Ancor più per il nostro caro padre comboniano ma certo anche per don Giorgio (che diventerà prete a giugno) le parole che ho citate sono un invito alla fede nella parola predicata quale espressione della Parola annunciata. Non è solo questione di credere per primi a ciò che si predica agli altri. Ciò vale per qualsiasi consiglio, esortazione, insegnamento: non li accogliamo di buon grado se chi ce li propina è il primo a non crederci. Nel caso di chi è ordinato diacono la fede richiesta nella parola predicata è quella evocata da San Paolo nella prima lettera ai Tessalonicesi: «Avendo ricevuto da noi la parola divina della predicazione, l'avete accolta non quale parola di uomini, ma, come è veramente, quale parola di Dio, che opera in voi che credete» (1Ts 2,13).
In secondo luogo, nella formula del Rito esplicativo si invita a insegnare ciò che è stato appreso nella fede.
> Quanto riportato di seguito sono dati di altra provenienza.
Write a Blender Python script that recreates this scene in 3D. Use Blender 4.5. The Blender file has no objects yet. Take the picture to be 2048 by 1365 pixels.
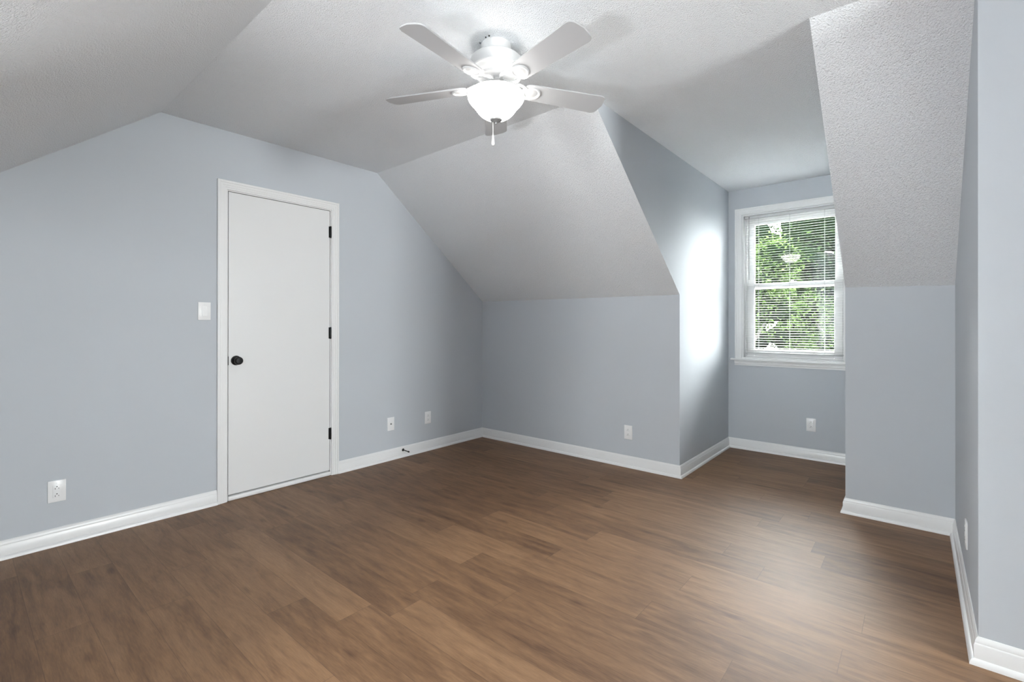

Il sacramento dell’Ordine nei suoi vari gradi (vescovo, presbitero e diacono) conferisce il compito di “insegnare”, di istruire il popolo di Dio. E il contenuto di questo insegnamento deve attingere alla fede personale. Non si è chiamati a indottrinare, a impartire lezioni di una teoria. Ma si deve insegnare un Vangelo in cui si crede come annuncio di salvezza e solo questo. Ma per farlo – ed è il terzo monito – si deve vivere ciò che si insegna. È certamente la richiesta di essere coerenti tra parola annunciata e vita personale. Ma è anche invito ad essere testimoni credibili (più che maestri) e quindi ad avere una vita esemplare.
Trasformo allora quella formula inziale in augurio per don Giorgio perché sia in mezzo a noi “vangelo vivente” e per padre Raoul perché nella gioia di essere prete rinnovi la sua vocazione missionaria anche nella nuova destinazione in una parrocchia di Milano. Qui, in viale Padova, dove vive molta gente di diverse etnie, culture e religioni, sia con la sua presenza gioiosa annunciatore di quel Vangelo di salvezza per una nuova e fraterna umanità.